Un éxito para los nazis
Aunque los presos esperaban que la comitiva (en la que se destacaba Maurice Rossel como representante de la Cruz Roja Internacional) se percatase de aquellos imperceptibles fallos de guión, no tuvieron esa suerte. Por el contrario, el informe de la comitiva, con una extensión de 15 páginas y entregado en julio, fue totalmente favorable al campo y a su forma de actuación.
Todo ello, a pesar de que el comandante alemán se negó a hablar durante la visita de la mortalidad de los judíos en el gueto. «No forma parte de la visita», se limitó a espetar, tal y como afirma la Universidad de Vanderbilt en su informe «The greatest show on Earth: A study of the Red Cross front row seat at the stage of Theresienstadt». Lo mismo sucedió con la comitiva danesa, que habló del «paraíso judío en la Tierra» en su posterior informe sobre la ciudad.
Rossel se deshizo en elogios hacia aquel centro de reclusión, del que le sorprendió que se autoabasteciese sin necesidad del exterior. También habló positivamente de la comida que recibían los judíos, afirmando que no les faltaba de nada y podían disfrutar de manjares como queso, mantequilla y huevos. En su informé explicó a su vez que todos los presentes estaban bien vestidos, disfrutaban de buena salud y apenas trabajaban dos horas al día (por lo que podían dedicar el resto a descansar).
«En general, no deportarán a otro lugar a ninguna de las personas que han traído aquí, explicaba el representante de la Curz Roja. Por otro lado, también señaló que los alojamientos estaban «bastante bien» y eran «relativamente confortables». La conclusión fue tajante: «Nos sorprendió muchísimo descubrir que el gueto era una ciudad donde se desarrollaba prácticamente una vida normal. Esperábamos encontrar algo peor».
El anzuelo había sido mordido. Pero... ¿Qué sucedió con los reos tras la marcha de la comitiva? Tras vivir el que, según dijeron muchos supervivientes tras la contienda, fue el mejor día de sus vidas en Terezín, tuvieron que hacer frente a las consecuencias. «Después de la visita, los alemanes destruyeron, desmantelaron o se llevaron todo lo agradable y atractivo que habían dispuesto.
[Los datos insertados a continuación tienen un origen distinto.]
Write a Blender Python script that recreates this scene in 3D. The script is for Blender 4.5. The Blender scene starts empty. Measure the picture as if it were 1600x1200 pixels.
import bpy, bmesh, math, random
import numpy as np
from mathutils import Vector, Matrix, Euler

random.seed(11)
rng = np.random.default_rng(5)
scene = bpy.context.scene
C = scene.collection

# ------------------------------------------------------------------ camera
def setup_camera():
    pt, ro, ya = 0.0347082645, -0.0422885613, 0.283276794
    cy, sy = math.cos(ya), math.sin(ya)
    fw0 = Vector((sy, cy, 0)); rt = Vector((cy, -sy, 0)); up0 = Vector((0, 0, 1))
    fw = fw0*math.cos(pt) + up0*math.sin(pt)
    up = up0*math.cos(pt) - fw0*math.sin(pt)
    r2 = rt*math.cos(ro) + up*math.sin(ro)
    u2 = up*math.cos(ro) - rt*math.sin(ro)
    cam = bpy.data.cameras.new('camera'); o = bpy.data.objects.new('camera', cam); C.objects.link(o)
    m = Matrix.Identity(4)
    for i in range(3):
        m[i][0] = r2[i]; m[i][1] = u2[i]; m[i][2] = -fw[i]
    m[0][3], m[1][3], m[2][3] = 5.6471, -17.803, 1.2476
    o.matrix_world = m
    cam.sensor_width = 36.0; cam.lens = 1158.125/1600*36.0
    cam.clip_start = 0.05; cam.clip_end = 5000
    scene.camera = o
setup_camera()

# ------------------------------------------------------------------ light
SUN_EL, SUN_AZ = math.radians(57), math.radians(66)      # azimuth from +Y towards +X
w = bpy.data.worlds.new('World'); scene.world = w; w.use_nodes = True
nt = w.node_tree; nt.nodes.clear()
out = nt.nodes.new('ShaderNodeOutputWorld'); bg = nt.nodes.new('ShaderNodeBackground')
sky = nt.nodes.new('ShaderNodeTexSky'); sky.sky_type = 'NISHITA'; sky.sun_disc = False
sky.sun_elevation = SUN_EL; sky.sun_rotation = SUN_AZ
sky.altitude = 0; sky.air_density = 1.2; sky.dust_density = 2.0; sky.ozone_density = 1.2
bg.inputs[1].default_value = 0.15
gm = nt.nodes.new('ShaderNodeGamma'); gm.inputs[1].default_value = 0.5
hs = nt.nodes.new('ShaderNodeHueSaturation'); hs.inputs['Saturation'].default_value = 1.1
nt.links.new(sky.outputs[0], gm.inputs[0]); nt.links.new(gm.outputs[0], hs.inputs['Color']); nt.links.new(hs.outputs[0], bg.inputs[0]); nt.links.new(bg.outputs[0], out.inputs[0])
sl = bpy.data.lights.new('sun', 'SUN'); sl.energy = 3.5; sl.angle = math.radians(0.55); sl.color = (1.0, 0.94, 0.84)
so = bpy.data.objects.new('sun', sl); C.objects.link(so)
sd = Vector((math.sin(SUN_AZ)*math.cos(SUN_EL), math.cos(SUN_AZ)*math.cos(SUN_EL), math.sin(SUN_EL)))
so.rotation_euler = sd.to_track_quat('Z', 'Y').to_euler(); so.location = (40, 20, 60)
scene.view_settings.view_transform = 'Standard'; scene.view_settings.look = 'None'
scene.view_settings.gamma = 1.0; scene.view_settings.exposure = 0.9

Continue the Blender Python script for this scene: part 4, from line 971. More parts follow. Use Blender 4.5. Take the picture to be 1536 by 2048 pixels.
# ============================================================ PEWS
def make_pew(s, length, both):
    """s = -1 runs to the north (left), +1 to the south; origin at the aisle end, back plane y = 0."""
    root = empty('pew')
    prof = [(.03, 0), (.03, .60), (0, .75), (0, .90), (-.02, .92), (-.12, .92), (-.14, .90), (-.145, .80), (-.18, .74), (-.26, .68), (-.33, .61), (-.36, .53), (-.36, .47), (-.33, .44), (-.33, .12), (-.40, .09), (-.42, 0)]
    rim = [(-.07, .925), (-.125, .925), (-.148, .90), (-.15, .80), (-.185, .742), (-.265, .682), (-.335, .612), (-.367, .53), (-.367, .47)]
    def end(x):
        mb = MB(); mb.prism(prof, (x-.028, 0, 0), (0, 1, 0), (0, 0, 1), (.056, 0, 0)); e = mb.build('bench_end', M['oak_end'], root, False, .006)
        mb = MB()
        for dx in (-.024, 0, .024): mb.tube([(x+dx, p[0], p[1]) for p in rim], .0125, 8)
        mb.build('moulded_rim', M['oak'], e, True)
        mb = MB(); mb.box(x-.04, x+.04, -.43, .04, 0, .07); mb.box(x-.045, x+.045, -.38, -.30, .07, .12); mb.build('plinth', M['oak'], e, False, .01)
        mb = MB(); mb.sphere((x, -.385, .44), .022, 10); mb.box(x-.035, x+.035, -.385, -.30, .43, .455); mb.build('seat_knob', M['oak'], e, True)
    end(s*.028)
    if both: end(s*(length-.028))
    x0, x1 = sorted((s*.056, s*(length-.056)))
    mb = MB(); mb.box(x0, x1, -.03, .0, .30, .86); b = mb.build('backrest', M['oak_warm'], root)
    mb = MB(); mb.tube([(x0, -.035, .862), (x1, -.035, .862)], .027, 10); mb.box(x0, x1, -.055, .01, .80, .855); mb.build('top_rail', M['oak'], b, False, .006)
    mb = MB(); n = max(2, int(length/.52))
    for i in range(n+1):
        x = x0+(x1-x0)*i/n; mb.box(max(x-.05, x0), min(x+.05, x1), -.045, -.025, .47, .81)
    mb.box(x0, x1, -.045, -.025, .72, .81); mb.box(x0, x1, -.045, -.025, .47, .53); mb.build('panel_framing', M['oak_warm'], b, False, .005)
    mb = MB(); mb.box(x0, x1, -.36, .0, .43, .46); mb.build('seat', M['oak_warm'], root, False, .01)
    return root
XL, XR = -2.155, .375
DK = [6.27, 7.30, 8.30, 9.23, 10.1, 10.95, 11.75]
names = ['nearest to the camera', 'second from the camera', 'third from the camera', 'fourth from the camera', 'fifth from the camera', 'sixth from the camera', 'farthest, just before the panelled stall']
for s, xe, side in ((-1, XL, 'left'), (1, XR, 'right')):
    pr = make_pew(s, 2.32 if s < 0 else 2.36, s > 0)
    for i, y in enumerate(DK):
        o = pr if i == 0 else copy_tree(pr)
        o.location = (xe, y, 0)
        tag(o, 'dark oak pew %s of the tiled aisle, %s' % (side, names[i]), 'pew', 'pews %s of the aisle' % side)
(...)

Terezín y sus encarcelados volvieron a su anterior estado ruinoso e incluso redujeron las raciones durante dos días por la comida “adicional” y los lujos que les habían permitido», añade Holden.
Muchos de los niños y adultos que participaron en esta pantomima fueron deportados a Auschwitz en las jornadas siguientes (hasta un total de 5.000 personas) para evitar dejar rastros de lo sucedido.